I will be back at TCD on the 1st December to speak about Japanese-English translation of philosophy at the international symposium on Japanese Studies in a Global Context. I will address the same theme, with slightly different emphases, at the “Frontiers of Phenomenology” conference at University College Dublin on the 14th December.

From “Far East” to “East Asia” – Public lecture at Trinity Asian Studies Centre 6th November 2017

From “Far East” to “East Asia” in Global English Academic and Societal Discourse: German and Japanese “hidden sources”

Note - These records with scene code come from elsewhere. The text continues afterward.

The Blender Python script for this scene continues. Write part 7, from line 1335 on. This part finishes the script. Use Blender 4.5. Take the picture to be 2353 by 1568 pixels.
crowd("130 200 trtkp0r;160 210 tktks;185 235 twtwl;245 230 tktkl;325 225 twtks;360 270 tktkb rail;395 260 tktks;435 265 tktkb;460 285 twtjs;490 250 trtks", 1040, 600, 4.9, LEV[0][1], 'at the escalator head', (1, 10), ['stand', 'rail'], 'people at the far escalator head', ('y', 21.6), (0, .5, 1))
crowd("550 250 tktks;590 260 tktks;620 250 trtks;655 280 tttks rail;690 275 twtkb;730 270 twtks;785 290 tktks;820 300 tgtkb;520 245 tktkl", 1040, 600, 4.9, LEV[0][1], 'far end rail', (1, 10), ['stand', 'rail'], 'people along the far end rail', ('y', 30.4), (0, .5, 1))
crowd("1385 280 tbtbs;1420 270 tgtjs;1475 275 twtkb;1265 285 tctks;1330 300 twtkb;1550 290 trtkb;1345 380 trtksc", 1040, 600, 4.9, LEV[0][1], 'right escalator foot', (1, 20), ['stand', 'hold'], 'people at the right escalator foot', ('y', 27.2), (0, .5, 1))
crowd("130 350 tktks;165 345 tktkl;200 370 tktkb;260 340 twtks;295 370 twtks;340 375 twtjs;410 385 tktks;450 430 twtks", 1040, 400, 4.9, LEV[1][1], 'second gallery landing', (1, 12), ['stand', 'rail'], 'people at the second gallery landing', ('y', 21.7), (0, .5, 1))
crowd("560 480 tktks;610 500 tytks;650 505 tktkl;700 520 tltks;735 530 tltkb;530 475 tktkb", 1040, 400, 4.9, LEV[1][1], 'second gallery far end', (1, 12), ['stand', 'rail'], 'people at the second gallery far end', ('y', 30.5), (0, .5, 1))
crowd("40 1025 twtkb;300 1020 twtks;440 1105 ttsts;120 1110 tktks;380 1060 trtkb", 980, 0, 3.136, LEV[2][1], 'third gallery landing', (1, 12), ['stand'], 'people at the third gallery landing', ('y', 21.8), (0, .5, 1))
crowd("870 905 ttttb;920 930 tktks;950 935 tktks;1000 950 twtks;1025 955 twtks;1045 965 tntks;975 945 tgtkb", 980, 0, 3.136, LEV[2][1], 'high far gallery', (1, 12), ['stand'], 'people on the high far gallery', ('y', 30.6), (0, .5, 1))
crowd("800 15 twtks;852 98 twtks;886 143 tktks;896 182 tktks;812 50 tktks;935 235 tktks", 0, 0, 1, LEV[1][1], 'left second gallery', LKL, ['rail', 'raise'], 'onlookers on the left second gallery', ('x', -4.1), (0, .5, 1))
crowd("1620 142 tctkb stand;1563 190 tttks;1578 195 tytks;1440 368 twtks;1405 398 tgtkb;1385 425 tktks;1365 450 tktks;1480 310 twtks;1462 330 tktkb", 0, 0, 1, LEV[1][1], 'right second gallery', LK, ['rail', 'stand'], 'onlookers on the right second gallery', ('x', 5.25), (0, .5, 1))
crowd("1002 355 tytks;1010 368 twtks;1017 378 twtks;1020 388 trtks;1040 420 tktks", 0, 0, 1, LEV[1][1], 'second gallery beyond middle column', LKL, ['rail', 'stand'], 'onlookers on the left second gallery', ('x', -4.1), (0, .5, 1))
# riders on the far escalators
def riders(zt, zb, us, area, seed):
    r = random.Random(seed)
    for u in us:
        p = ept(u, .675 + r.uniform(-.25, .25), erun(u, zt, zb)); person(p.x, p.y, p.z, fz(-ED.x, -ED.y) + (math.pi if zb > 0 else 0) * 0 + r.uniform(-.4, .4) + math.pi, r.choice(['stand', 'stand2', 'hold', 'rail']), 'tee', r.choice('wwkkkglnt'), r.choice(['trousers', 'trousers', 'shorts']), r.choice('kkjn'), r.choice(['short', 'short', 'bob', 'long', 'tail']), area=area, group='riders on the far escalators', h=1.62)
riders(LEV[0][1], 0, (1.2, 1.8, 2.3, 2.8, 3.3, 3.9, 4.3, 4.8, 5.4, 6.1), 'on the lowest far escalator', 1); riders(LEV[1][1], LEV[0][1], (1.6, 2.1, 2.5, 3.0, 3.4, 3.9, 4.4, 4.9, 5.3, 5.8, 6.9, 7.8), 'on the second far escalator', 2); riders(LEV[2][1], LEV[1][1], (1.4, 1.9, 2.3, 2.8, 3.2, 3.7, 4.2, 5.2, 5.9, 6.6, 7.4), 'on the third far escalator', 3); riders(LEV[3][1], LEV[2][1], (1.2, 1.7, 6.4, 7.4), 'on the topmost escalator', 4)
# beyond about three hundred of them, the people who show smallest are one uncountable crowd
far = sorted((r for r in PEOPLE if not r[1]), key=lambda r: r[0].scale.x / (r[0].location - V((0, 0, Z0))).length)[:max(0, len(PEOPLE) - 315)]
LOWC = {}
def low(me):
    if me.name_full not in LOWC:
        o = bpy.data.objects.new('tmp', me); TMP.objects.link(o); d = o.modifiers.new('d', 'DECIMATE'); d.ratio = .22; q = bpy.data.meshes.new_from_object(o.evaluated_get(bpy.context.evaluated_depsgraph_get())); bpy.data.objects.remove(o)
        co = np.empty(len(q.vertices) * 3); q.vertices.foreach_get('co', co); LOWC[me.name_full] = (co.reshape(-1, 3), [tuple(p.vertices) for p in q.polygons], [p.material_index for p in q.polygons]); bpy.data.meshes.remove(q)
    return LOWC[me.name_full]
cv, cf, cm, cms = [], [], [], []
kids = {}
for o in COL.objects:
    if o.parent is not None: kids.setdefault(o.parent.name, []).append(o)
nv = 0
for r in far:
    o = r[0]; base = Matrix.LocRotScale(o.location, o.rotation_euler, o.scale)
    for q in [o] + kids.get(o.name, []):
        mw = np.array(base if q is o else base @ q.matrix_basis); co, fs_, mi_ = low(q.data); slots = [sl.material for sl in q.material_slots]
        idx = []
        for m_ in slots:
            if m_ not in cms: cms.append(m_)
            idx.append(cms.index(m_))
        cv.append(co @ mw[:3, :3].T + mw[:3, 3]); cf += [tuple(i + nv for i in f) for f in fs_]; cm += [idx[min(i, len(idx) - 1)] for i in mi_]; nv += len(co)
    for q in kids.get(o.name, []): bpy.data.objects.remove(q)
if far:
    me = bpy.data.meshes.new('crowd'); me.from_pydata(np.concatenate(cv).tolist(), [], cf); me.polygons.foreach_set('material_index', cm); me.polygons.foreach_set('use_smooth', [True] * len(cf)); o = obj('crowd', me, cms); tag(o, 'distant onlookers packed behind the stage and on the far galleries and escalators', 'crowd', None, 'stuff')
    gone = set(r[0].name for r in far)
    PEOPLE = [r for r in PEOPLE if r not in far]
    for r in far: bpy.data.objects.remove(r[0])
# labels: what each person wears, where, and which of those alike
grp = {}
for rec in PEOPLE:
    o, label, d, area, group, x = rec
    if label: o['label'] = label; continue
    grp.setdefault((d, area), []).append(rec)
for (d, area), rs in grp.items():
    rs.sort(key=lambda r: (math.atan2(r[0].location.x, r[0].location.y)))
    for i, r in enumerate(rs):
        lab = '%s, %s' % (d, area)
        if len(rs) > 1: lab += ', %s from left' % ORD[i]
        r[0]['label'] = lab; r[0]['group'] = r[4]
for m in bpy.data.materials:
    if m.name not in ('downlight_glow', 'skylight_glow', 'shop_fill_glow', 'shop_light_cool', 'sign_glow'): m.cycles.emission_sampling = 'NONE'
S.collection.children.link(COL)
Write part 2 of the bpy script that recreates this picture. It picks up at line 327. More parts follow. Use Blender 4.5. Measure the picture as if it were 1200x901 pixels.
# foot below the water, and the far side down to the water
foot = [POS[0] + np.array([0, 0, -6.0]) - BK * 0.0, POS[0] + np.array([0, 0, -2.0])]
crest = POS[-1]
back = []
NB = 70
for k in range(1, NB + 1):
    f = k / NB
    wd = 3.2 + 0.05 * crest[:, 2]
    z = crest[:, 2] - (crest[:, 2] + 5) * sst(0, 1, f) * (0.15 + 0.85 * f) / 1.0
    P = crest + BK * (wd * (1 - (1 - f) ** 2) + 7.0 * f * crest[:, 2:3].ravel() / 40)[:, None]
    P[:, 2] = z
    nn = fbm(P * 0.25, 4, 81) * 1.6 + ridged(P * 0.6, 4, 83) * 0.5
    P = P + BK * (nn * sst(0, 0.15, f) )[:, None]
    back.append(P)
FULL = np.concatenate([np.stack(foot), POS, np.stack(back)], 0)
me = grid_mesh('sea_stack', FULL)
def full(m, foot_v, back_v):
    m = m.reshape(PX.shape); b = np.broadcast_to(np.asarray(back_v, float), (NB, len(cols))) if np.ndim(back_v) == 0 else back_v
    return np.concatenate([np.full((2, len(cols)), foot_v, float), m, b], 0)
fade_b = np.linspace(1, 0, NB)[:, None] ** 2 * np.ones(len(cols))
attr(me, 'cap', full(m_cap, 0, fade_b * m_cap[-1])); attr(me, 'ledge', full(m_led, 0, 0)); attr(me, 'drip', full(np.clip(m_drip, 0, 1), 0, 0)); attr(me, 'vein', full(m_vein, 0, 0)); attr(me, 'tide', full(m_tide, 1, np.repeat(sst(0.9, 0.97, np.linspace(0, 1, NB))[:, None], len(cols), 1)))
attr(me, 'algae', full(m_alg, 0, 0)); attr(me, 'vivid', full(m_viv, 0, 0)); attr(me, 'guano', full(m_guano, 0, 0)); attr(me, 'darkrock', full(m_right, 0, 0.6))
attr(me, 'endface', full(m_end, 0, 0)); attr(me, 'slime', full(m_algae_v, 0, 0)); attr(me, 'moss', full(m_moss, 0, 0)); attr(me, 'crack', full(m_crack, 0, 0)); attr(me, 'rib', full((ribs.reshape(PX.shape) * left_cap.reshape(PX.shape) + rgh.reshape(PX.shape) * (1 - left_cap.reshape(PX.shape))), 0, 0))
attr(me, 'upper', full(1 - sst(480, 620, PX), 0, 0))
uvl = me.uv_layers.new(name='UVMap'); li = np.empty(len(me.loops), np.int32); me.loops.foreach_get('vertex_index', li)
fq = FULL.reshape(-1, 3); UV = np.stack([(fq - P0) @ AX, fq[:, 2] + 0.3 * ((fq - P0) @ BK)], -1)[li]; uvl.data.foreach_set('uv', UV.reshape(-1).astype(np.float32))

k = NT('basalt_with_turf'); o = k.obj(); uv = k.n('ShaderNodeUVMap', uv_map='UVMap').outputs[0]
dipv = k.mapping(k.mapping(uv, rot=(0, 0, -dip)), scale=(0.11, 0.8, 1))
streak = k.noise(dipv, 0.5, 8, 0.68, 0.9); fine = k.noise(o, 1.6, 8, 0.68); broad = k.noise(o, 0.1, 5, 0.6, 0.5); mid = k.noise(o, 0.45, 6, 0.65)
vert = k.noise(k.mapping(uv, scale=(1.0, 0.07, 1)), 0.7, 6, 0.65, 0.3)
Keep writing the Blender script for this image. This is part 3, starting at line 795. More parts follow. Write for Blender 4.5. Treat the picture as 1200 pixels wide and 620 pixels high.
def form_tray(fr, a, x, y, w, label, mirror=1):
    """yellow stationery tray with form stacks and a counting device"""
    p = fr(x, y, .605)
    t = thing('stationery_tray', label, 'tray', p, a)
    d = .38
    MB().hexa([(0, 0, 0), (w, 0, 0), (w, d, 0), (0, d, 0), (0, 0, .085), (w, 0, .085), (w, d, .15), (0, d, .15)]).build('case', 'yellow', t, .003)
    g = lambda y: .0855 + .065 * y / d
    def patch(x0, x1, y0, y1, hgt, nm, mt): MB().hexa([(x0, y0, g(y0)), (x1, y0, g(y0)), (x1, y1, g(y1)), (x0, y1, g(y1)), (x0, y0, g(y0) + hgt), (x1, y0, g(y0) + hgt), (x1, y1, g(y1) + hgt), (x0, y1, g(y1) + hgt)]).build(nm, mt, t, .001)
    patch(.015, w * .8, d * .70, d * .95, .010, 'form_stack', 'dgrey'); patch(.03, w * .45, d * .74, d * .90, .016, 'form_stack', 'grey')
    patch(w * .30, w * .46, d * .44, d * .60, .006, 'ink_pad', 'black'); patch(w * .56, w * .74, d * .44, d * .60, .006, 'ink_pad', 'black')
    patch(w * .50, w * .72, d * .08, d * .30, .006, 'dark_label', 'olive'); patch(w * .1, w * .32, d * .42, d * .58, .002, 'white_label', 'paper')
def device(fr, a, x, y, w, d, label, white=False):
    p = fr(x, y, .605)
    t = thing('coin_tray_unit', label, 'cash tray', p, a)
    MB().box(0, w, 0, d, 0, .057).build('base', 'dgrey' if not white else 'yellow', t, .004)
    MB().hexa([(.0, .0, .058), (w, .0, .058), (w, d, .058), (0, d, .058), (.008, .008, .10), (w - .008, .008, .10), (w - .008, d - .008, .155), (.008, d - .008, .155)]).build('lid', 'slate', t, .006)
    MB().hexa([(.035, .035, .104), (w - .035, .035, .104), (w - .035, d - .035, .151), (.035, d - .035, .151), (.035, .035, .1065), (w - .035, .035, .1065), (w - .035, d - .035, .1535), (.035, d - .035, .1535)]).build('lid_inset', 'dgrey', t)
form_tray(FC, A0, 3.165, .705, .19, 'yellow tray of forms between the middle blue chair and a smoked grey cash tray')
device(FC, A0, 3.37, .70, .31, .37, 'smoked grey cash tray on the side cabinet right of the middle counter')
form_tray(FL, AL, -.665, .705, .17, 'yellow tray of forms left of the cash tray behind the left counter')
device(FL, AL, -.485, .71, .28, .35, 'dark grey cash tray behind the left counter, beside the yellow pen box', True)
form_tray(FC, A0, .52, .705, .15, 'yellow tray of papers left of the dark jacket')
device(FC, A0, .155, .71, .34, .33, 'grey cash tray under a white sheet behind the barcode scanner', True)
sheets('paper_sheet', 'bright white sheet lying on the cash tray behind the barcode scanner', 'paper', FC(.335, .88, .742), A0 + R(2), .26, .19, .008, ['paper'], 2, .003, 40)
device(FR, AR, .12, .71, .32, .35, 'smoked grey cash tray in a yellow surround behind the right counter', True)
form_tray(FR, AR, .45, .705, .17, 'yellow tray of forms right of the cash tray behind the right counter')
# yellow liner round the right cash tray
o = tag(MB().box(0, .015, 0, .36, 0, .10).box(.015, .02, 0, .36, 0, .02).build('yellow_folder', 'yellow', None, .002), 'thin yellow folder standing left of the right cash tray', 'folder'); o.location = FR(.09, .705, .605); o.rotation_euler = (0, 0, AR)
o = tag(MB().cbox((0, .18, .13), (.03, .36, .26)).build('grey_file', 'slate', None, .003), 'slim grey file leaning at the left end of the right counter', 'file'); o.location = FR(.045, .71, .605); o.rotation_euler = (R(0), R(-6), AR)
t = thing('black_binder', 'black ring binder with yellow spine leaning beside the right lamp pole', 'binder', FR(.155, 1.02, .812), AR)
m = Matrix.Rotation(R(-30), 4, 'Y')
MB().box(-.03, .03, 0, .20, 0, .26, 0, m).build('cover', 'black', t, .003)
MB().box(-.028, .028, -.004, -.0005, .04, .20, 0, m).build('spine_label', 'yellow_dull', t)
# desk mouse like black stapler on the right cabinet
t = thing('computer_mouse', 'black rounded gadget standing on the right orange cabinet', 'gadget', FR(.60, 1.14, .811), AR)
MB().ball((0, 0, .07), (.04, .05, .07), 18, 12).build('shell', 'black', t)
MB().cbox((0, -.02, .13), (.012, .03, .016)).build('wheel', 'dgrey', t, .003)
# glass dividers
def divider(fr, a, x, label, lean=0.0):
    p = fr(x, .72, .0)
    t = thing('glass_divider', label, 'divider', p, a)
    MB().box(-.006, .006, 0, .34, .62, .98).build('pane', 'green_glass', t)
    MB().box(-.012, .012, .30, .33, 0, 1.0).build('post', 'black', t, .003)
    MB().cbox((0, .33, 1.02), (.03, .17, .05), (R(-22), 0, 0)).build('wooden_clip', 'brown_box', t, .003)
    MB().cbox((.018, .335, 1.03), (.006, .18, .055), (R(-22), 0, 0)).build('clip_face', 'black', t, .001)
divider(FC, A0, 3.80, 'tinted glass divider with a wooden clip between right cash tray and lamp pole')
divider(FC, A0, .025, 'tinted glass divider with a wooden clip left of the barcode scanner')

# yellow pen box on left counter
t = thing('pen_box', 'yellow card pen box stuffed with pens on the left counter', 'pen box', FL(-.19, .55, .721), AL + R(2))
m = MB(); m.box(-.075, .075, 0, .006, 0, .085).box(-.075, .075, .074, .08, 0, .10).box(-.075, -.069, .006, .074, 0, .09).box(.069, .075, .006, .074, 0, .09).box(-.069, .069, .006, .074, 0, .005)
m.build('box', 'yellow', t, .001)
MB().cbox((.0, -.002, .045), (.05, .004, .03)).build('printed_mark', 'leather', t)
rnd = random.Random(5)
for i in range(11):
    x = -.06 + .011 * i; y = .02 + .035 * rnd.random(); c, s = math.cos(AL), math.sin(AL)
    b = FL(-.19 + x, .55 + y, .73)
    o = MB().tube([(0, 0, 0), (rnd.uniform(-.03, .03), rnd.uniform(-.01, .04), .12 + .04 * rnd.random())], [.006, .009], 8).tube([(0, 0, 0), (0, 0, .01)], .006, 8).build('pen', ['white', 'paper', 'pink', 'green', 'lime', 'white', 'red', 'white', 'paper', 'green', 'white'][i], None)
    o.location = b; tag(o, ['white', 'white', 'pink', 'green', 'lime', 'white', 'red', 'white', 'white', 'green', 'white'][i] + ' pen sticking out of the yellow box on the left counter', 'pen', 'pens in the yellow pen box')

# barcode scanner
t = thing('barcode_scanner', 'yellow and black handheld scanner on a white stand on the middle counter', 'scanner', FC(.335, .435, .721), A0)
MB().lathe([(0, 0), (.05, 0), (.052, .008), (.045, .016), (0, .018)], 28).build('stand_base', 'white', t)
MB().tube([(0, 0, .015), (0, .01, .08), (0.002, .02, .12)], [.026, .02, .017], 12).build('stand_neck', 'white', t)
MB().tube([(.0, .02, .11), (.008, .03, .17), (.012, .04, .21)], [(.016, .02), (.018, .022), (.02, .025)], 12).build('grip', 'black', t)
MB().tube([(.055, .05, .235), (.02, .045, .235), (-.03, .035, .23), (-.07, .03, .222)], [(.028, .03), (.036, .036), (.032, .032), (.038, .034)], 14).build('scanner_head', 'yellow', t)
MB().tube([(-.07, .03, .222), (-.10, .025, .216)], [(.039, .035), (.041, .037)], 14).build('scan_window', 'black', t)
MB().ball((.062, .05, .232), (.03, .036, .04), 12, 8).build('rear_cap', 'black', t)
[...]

 Public lecture at Trinity Asian Studies Centre, Dublin 6th November 2017

Abstract

The dominant use in English of the words “East Asia” as a collective designation for Greater China, the two Koreas, Japan, and sometimes Vietnam is a relatively recent outgrowth of cold war era US scholarship. The previously dominant term “Far East” reflects a Eurocentric worldview, which was politically problematic in Japan and expedient for lesser 19th century European powers and post-war America to avoid. Through the influence of Karl Ritter, the German-speaking world and Scandinavia, like Japan, tended to conceive of the region as “East Asia”, whereas Britain and France thought, spoke and wrote in terms of “Far East”. “East Asia” was thus a counter-hegemonic concept developed on the margins of the colonial world order, which arguably entered post-war Anglograph scholarship through Japanese. Just as Heidegger hinted that his philosophy had Japanese “hidden sources”, the proliferating East Asia discourses today conceptually originated as part of Japan’s modernisation process and rise as the first non-Western great power. It was a disruptive resignification attaching new and positive meanings to the European idea of Asia, rejecting the externally ascribed and objectivating identity of “Far East”, asserting subjectivity and agency. This presentation traces the genealogy of the contemporary idea of East Asia through Karl Ritter’s Ost-Asien, his student Élisée Reclus’ politicised use of Asie orientale, the migration of the Japanese ideas of East Asia (Tō-A 東亜 from the 1880s and Higashi Ajia 東アジア after 1945) from meteorology and geography to political discourse, and from there to the dreaming spires of Harvard.